The Portrait Project” is an outstanding project initiated by Daphne Ang Ming Li. It aims at locating and archiving mid-19th and early 20th centuries photographs from personal family albums of the Peranakan community: the descendants of late 15th and 16th centuries Chinese immigrants in Singapore and other settlements in Southeast Asia.

This online project is established as part of the author’s doctoral thesis (“The Production of Portraiture under the Patronage of the Straits Chinese in Colonial Singapore”). Daphne Ang Ming Li is a PhD candidate in the department of History of Art and Archaeology at the School of Oriental and African Studies (University of London). This very research project has already received an international recognition: she has been appointed research fellow at the National University of Singapore (NUS) Museum which has dedicated an exhibition of portraits of the early Chinese Diaspora directly related to her discoveries; besides she has also participated in several conferences notably last January 2014 at the Royal Asiatic Society.
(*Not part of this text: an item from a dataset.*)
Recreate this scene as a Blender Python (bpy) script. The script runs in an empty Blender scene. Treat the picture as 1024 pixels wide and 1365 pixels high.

What was the production of portraiture under the patronage of the Straits Chinese society in pre-independence Singapore? How the present day ‘guardians’ talk about the life biographies of such photographs? By unearthing hidden family photographs, Daphne Ang Ming Li attempts to (re)construct the development of portraiture at that time. More than an individual research, “The Portrait Project” is more importantly an online archive through which everyone can participate, share anecdotes, and evoke memories. The point is to submit a photograph and tell the story: who is portrayed? When and where the photograph was taken? What was the occasion? All these questions intend to cope with the fact that most photographs are hidden in family albums and personal archives. Thanks to their participation, the website now look at the practice of portraiture as a wider tradition.

Finally “The Portrait Project” raises the fundamental issue of destruction and loss. According to the author, most of the photographic archives were burnt during the Japanese Occupation of Singapore in the Second World War (1942-1945). This is the reason why such digital archive seems perhaps the most valuable tool to re-appropriate one’s past and consequently understand better to what extent it has repercussions upon one’s present and future.   

Undoubtedly, this digital repository will become a fundamental database containing a collection of ‘living chronicles’ from personal family albums, which will significantly contribute to the study of portrait photography in Singapore.